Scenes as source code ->
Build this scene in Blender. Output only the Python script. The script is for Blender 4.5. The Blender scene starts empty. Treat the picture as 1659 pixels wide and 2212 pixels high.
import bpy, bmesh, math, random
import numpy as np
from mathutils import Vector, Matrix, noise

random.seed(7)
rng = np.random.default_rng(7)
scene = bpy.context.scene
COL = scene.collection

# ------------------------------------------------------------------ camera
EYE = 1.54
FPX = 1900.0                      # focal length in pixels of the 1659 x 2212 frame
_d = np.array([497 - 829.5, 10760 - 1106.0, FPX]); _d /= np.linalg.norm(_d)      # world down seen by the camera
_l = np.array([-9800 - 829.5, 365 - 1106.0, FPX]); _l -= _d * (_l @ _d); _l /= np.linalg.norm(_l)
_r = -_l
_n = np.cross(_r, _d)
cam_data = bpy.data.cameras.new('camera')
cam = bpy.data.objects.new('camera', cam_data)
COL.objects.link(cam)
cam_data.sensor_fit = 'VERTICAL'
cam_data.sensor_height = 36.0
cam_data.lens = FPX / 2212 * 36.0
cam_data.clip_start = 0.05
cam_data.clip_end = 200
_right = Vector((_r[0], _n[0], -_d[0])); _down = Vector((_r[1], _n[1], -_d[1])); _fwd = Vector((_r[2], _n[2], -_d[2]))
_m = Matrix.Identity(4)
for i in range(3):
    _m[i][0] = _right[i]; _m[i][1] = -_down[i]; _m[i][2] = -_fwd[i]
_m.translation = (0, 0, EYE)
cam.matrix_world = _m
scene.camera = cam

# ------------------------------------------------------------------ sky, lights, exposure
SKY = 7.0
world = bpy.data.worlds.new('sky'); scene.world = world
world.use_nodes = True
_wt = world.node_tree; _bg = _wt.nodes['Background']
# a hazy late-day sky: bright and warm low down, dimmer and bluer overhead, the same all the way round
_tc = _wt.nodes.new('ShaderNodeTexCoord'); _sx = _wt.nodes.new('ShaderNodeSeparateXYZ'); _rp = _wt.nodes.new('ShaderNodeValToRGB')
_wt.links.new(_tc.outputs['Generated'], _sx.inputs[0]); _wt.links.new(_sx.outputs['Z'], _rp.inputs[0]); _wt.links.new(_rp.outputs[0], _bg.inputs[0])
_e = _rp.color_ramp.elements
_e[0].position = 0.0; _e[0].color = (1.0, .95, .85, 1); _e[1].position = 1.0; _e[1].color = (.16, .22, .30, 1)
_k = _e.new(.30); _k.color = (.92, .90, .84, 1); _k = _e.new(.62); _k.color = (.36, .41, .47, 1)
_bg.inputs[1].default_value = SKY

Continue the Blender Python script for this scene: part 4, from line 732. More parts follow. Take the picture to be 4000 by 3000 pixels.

Short problem ->
What is the number of lines in the data holding the word "from"? Reply with that number only.

Complete response ->
2